NFIB members Peter and Rebecca Michaelson decided to start their own business in their late 50’s. Peter had spent three decades in corporate marketing. Rebecca ran a non-profit. They realized they wanted to spend more time together and looked forward to making a career change. The couple hired a consultant, researched franchises, and finally settled on Navis Pack and Ship, which specializes in shipping fragile, large, awkward, and valuable items. Their business is located 2 miles from the Philadelphia airport.
The Michaelsons say nine years later they love their life in Philadelphia. Navis Pack and Ship caters to the niche market of those who need to ship items too large or oddly shaped for parcel service or a load too small to fill a moving van. The company picks up items in their 20’ box truck or 10’ panel van within about 100-miles of their warehouse, packs and palletizes or crates them for maximum protection in transit, and ships them just about anywhere in the world via motor carrier, air freight or in ocean containers. Customers include artists shipping fragile artwork, families wanting to hand down heirlooms to relatives far away, and industries selling large, heavy or awkward equipment.
There have been some fascinating shipments along the way. This week, an architectural design firm near Philly is sending scale models of structural designs to the train station area in Los Angeles. The couple has shipped a sculpture with delicate paper elements to a wealthy west coast patron, packed a 100-inch painting off to Europe, a 12’ stained-glass window from a church in Harrisburg to a collector in China, even an adult-size surrey for four riders. They have packed & shipped thousands of pieces of biopharma equipment, including laser machines, spectrometers, analytical scales, and freezers.

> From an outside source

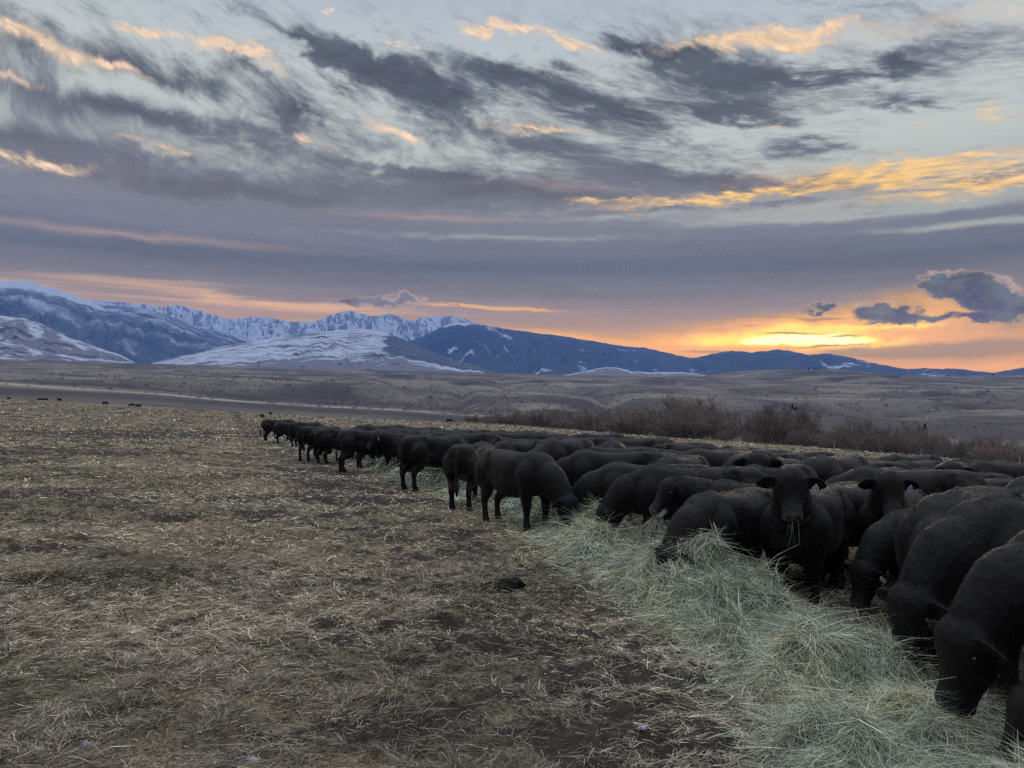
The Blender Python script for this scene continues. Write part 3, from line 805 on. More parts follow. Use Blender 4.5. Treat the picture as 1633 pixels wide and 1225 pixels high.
POSES = {                     # poll x,z ; head pitch (deg below level)
    'graze': (1.20, 0.66, 64), 'graze_low': (1.26, 0.55, 50), 'mid': (1.28, 1.02, 40), 'up': (1.07, 1.48, 50), 'level': (1.25, 1.22, 40)}

def cow_raw(pose='graze', yaw=0.0, hyaw=0.0, seed=0, belly=1.0, tailswing=0.0):
    """continuous body in local space, facing +X, feet on z = 0. Returns mesh data-block before fur, and head frame."""
    rn = random.Random(seed)
    bm = bmesh.new()
    # trunk: x, top, bottom, halfwidth
    T = [(-0.94,1.15,0.86,0.12),(-0.90,1.245,0.74,0.215),(-0.78,1.295,0.64,0.28),(-0.60,1.312,0.60,0.300),(-0.38,1.305,0.565,0.315),(-0.10,1.285,0.50,0.375*belly),
         (0.18,1.275,0.485,0.385*belly),(0.42,1.295,0.53,0.335),(0.60,1.315,0.55,0.300),(0.76,1.285,0.57,0.265),(0.90,1.20,0.61,0.215),(0.99,1.08,0.70,0.14)]
    rings = []
    for x, zt, zb, w in smooth_pts(T, 3):
        zb += 0.02 + 0.05 * sstep(-x, 0.0, 0.5); w *= 1.0
        rings.append(((x, 0, (zt + zb) / 2), (zt - zb) / 2, w, (1, 0, 0), (0, 0, 1), 2.9))
    tube(bm, rings, True, 24)
    # shoulder and haunch masses
    for s in (-1, 1):
        limb(bm, smooth_pts([(0.60, s*0.17, 1.16, .10, .15), (0.64, s*0.235, 0.98, .155, .22), (0.66, s*0.235, 0.80, .145, .19), (0.60, s*0.20, 0.66, .10, .12)], 3))
        limb(bm, smooth_pts([(-0.66, s*0.13, 1.16, .11, .16), (-0.66, s*0.22, 1.00, .155, .24), (-0.66, s*0.225, 0.82, .145, .235), (-0.64, s*0.205, 0.66, .105, .17)], 3))
    # legs
    feet = []
    for s in (-1, 1):
        st = rn.uniform(-0.10, 0.10)
        limb(bm, smooth_pts([(0.60, s*0.20, 0.70, .10, .13), (0.60+st*.4, s*0.195, 0.54, .078, .092), (0.61+st*.8, s*0.185, 0.385, .062, .068), (0.605+st*.9, s*0.18, 0.31, .050, .053),
              (0.60+st, s*0.18, 0.20, .042, .046), (0.605+st, s*0.18, 0.125, .052, .056), (0.625+st, s*0.18, 0.07, .050, .058), (0.65+st, s*0.18, 0.0, .060, .074)], 3), k=1.17)
        st2 = rn.uniform(-0.12, 0.12)
        limb(bm, smooth_pts([(-0.60, s*0.205, 0.74, .115, .19), (-0.62+st2*.3, s*0.20, 0.60, .092, .135), (-0.70+st2*.7, s*0.185, 0.48, .066, .085), (-0.755+st2*.9, s*0.175, 0.40, .055, .068),
              (-0.745+st2, s*0.172, 0.30, .045, .052), (-0.735+st2, s*0.17, 0.20, .043, .050), (-0.725+st2, s*0.17, 0.125, .052, .058), (-0.70+st2, s*0.17, 0.07, .050, .06), (-0.675+st2, s*0.17, 0.0, .060, .076)], 3), k=1.17)
    # hip bones, pin bones and withers
    for s in (-1, 1):
        limb(bm, smooth_pts([(-0.58, s*0.21, 1.215, .03, .05), (-0.50, s*0.215, 1.215, .055, .085), (-0.40, s*0.20, 1.215, .03, .05)], 3))
        limb(bm, smooth_pts([(-0.93, s*0.10, 1.09, .03, .03), (-0.89, s*0.115, 1.12, .055, .06), (-0.80, s*0.12, 1.16, .05, .06)], 3))
    limb(bm, smooth_pts([(0.36, 0, 1.24, .05, .05), (0.56, 0, 1.275, .075, .07), (0.74, 0, 1.24, .05, .06)], 3))
    # tail
    ts = tailswing
    limb(bm, smooth_pts([(-0.84, 0, 1.20, .045), (-0.945, 0, 1.12, .042), (-0.985, ts*.1, 0.95, .034), (-1.0, ts*.4, 0.75, .030), (-1.0, ts*.8, 0.58, .042), (-0.99, ts, 0.42, .046), (-0.985, ts*1.1, 0.30, .018)], 3), 8)
    # neck
    px, pz, pit = POSES[pose]
    base = Vector((0.74, 0, 0)); yr = math.radians(yaw)
    def rot(p, k=1.0):
        v = Vector(p) - base
        c, s = math.cos(yr * k), math.sin(yr * k)
        return base + Vector((v.x * c - v.y * s, v.x * s + v.y * c, v.z))
    poll = rot((px, 0, pz))
    nb = Vector((0.60, 0, 1.00))
    mid = rot((0.74 + (px - 0.74) * 0.55, 0, 1.00 + (pz - 1.00) * 0.48 + (0.05 if pz < 0.9 else 0.0)), 0.7)
    ax = [(nb, .285, .245), (rot((0.84, 0, 1.0 + (pz - 1.0) * 0.24), .3), .290, .235), (mid, .262, .215), (poll, .190, .160)]
    rows = smooth_pts([(*c, a, w) for c, a, w in ax], 4)
    P = [Vector(r[:3]) for r in rows]
    rings = []
    for i, r in enumerate(rows):
        f = P[min(i + 1, len(P) - 1)] - P[max(i - 1, 0)]
        up = Vector((0, 0, 1)) if abs(f.normalized().z) < 0.85 else Vector((1, 0, 0.2))
        rings.append((P[i], r[3], r[4], f, up, 2.0))
    tube(bm, rings, True, 18)
    # head frame
    hy = yr + math.radians(hyaw); pr_ = math.radians(pit)
    hf = Vector((math.cos(hy) * math.cos(pr_), math.sin(hy) * math.cos(pr_), -math.sin(pr_)))
    hs = Vector((-math.sin(hy), math.cos(hy), 0))
    hu = hf.cross(hs) * 1.0
    if hu.z < 0 and hf.z > -0.98: hu = -hu
    H = [(-0.085, .000, .075, .075), (-0.03, .01, .125, .105), (0.05, .012, .150, .118), (0.13, .002, .155, .122), (0.21, -.014, .135, .108), (0.30, -.030, .108, .090), (0.39, -.042, .090, .080),
         (0.455, -.046, .088, .088), (0.50, -.050, .078, .082), (0.525, -.052, .050, .058)]
    H = [(t * 0.93, o * 1.15, a * 1.24, w * (1.48 - 0.16 * sstep(t, .15, .38))) for t, o, a, w in H]
    rows = smooth_pts(H, 3)
    tube(bm, [(poll + hf * t + hu * o, a, w, hf, hu, 2.3) for t, o, a, w in rows], True, 18)
    # jaw, poll tuft, nostril lips, brow ridges
    tube(bm, [(poll + hf * t + hu * o, a, w, hf, hu, 2.0) for t, o, a, w in [(-0.10, -.10, .10, .09), (0.02, -.115, .085, .085), (0.10, -.115, .072, .075), (0.22, -.105, .05, .055), (0.40, -.10, .035, .05), (0.48, -.095, .028, .045)]], True, 12)
    tube(bm, [(poll + hf * t + hu * o, a, w, hf, hu, 2.0) for t, o, a, w in [(-0.09, .09, .03, .05), (-0.03, .125, .05, .075), (0.03, .135, .04, .07), (0.09, .13, .02, .05)]], True, 12)
    for s in (-1, 1):
        c = poll + hf * 0.145 + hu * 0.055 + hs * (s * 0.125)
        tube(bm, [(c + hf * t, a, a, hf, hu, 2.0) for t, a in [(-.045, .012), (-.02, .032), (0.0, .036), (.02, .030), (.045, .012)]], True, 10)
        # ears stand out sideways, drooping a little, cupped forwards
        ed = (hs * s * 0.95 - hu * 0.10 + hf * 0.16).normalized()
        e0 = poll + hf * 0.045 + hu * 0.045 + hs * (s * 0.115)
        en = (hf * 0.85 + hu * 0.25).normalized()
        wv = ed.cross(en)
        tube(bm, [(e0 + ed * t, th, w, ed, en, 2.0) for t, w, th in [(0.0, .045, .032), (.05, .078, .024), (.12, .098, .018), (.19, .086, .016), (.235, .050, .014), (.265, .014, .010)]], True, 12)
    me = bpy.data.meshes.new('cow_raw')
    bmesh.ops.recalc_face_normals(bm, faces=bm.faces)
    bm.to_mesh(me); bm.free()
    return me, (poll, hf, hu, hs)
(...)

Rebecca says they love what they do and they are happy to be creating jobs for others in Delaware County. The couple employs between 4 to 6 people throughout the year. Peter handles the business end of the company and Rebecca the operational end. Their children, both Wharton grads like their father, don’t work for the family business, but in the New York financial industry. Rebecca says opening their own business, even late in life, was the best decision the couple ever made, other than getting married 45 years ago.